### Direction
Go from the first line to the line with "gr = mb.build('ground', M['soil'], None, 60);" and return those lines verbatim, ends included.

### Data extract
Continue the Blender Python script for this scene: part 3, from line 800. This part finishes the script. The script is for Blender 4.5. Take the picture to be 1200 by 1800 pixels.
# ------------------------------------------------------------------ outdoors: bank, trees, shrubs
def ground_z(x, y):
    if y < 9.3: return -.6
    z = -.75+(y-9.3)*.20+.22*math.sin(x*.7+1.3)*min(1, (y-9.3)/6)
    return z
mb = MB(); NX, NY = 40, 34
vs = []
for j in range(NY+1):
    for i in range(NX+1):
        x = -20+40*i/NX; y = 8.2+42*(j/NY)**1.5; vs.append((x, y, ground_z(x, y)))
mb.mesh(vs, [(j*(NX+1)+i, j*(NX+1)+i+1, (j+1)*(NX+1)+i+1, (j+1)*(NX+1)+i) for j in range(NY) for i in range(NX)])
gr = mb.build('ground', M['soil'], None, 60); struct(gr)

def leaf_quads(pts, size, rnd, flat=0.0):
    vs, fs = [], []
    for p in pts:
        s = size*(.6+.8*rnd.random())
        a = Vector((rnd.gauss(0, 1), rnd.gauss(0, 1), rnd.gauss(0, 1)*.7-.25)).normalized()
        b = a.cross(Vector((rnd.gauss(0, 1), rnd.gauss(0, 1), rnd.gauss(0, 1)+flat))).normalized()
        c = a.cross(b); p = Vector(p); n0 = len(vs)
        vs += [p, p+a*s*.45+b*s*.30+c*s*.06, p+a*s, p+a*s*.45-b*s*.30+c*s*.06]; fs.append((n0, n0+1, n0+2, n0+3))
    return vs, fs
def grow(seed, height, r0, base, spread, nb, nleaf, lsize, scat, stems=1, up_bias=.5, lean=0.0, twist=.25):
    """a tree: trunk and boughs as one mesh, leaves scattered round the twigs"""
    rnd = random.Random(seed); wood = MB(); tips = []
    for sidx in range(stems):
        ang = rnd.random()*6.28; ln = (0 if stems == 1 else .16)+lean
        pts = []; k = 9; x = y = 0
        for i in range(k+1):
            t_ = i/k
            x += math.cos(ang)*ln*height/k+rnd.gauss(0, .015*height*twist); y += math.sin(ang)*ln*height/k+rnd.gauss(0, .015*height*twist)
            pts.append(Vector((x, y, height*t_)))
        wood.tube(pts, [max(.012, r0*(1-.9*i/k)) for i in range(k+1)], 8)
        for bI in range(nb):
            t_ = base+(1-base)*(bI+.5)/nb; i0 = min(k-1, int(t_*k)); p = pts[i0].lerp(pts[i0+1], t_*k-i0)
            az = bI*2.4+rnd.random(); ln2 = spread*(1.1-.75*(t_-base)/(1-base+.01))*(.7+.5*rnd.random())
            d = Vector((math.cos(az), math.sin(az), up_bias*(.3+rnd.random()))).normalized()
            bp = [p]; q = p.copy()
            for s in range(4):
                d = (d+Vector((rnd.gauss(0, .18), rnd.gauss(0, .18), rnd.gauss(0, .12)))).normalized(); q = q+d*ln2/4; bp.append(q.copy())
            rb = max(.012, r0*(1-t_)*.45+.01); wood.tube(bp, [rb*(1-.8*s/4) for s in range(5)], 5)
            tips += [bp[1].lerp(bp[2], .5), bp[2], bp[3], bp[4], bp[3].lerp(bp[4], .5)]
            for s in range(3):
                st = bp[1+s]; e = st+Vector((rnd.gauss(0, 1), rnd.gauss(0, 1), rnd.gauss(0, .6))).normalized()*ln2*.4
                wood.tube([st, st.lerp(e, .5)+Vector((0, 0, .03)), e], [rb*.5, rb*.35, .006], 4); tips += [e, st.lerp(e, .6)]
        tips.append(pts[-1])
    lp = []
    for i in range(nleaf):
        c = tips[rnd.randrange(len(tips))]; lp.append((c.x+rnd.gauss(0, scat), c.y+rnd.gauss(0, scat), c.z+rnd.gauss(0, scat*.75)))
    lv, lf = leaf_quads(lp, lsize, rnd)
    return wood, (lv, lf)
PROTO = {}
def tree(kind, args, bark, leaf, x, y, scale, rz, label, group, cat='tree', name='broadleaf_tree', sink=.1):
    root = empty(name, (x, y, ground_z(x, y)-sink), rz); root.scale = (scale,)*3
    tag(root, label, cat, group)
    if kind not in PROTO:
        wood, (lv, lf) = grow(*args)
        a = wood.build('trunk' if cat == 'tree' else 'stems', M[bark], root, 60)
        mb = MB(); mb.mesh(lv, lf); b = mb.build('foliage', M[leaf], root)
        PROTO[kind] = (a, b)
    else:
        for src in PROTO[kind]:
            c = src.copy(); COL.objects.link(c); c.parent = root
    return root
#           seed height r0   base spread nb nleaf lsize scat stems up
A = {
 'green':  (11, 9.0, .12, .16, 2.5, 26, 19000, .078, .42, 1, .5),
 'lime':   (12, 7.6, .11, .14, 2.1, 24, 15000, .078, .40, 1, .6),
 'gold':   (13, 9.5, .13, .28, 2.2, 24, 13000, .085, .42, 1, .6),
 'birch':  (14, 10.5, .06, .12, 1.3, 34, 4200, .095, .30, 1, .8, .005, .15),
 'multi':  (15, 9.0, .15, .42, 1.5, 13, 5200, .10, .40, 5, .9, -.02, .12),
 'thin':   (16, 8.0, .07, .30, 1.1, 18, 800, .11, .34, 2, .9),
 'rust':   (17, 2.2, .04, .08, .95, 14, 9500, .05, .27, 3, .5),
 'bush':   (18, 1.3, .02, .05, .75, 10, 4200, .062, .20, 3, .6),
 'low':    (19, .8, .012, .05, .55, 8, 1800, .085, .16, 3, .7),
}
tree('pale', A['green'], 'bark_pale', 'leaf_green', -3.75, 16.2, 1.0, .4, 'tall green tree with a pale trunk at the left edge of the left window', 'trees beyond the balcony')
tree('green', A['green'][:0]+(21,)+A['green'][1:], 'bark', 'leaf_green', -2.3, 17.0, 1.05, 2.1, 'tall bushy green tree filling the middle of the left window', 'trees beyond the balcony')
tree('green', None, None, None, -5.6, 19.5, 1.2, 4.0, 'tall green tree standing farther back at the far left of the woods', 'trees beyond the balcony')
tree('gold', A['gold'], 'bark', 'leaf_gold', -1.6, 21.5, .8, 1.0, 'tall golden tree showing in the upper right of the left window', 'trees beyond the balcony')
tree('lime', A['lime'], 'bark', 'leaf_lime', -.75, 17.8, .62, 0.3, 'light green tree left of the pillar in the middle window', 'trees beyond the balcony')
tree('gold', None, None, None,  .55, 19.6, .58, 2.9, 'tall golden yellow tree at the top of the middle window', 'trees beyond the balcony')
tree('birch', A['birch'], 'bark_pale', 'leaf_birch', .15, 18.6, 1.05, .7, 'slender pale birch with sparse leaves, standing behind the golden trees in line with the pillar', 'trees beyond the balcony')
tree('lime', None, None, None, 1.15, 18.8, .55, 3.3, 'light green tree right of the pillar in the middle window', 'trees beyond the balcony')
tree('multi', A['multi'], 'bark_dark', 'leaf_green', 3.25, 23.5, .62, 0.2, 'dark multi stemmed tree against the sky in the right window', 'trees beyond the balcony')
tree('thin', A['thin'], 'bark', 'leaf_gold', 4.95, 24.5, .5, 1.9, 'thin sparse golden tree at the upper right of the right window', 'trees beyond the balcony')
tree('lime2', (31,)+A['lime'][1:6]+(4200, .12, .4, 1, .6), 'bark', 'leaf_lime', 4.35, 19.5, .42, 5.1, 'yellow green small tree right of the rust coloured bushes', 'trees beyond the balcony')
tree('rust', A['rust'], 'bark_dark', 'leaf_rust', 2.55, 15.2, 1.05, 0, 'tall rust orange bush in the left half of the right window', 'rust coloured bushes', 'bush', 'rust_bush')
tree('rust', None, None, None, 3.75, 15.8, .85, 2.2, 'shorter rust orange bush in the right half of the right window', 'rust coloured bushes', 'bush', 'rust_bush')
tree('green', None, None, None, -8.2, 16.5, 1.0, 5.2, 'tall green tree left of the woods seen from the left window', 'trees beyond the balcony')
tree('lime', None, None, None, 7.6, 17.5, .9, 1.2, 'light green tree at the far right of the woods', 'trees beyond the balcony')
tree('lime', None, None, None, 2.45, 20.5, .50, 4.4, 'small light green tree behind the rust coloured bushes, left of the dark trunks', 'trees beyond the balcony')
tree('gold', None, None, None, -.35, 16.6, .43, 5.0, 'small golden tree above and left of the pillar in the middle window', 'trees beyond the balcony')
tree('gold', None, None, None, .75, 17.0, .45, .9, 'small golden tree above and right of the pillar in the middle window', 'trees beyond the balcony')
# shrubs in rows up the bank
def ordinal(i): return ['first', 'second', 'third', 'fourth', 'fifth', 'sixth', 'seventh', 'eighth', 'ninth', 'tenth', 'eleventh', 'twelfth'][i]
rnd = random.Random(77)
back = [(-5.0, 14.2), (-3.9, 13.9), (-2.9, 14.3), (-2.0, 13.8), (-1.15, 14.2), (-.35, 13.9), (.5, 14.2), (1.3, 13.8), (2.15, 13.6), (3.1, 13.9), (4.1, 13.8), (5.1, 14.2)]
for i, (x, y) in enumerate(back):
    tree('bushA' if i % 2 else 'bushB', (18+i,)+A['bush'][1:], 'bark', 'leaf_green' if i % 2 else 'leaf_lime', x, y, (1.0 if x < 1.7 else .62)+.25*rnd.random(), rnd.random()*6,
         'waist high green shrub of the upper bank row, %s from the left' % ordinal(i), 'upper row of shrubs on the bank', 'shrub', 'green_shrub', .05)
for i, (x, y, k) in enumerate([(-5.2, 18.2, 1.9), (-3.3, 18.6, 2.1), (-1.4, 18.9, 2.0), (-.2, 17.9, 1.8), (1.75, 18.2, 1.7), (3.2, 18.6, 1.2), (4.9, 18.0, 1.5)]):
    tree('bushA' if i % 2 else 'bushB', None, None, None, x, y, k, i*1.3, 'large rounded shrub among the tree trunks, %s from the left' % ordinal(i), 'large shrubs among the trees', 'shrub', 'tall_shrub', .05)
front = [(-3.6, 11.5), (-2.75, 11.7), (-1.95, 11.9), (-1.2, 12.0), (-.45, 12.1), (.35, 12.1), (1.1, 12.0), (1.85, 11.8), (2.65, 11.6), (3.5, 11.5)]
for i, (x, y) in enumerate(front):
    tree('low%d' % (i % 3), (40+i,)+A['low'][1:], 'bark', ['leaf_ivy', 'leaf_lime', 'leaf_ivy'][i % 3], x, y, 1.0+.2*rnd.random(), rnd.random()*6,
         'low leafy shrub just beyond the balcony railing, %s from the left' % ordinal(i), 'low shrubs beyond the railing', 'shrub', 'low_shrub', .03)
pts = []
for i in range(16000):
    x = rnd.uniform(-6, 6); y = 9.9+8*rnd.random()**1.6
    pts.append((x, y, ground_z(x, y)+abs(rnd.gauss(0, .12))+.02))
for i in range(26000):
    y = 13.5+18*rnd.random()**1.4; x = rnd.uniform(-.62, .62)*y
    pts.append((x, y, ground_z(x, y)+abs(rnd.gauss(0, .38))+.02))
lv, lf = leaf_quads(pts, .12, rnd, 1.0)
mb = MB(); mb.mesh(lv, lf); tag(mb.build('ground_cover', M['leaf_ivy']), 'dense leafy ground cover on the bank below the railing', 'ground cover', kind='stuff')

### Output of the exercise
Continue the Blender Python script for this scene: part 3, from line 800. This part finishes the script. The script is for Blender 4.5. Take the picture to be 1200 by 1800 pixels.
# ------------------------------------------------------------------ outdoors: bank, trees, shrubs
def ground_z(x, y):
    if y < 9.3: return -.6
    z = -.75+(y-9.3)*.20+.22*math.sin(x*.7+1.3)*min(1, (y-9.3)/6)
    return z
mb = MB(); NX, NY = 40, 34
vs = []
for j in range(NY+1):
    for i in range(NX+1):
        x = -20+40*i/NX; y = 8.2+42*(j/NY)**1.5; vs.append((x, y, ground_z(x, y)))
mb.mesh(vs, [(j*(NX+1)+i, j*(NX+1)+i+1, (j+1)*(NX+1)+i+1, (j+1)*(NX+1)+i) for j in range(NY) for i in range(NX)])
gr = mb.build('ground', M['soil'], None, 60); struct(gr)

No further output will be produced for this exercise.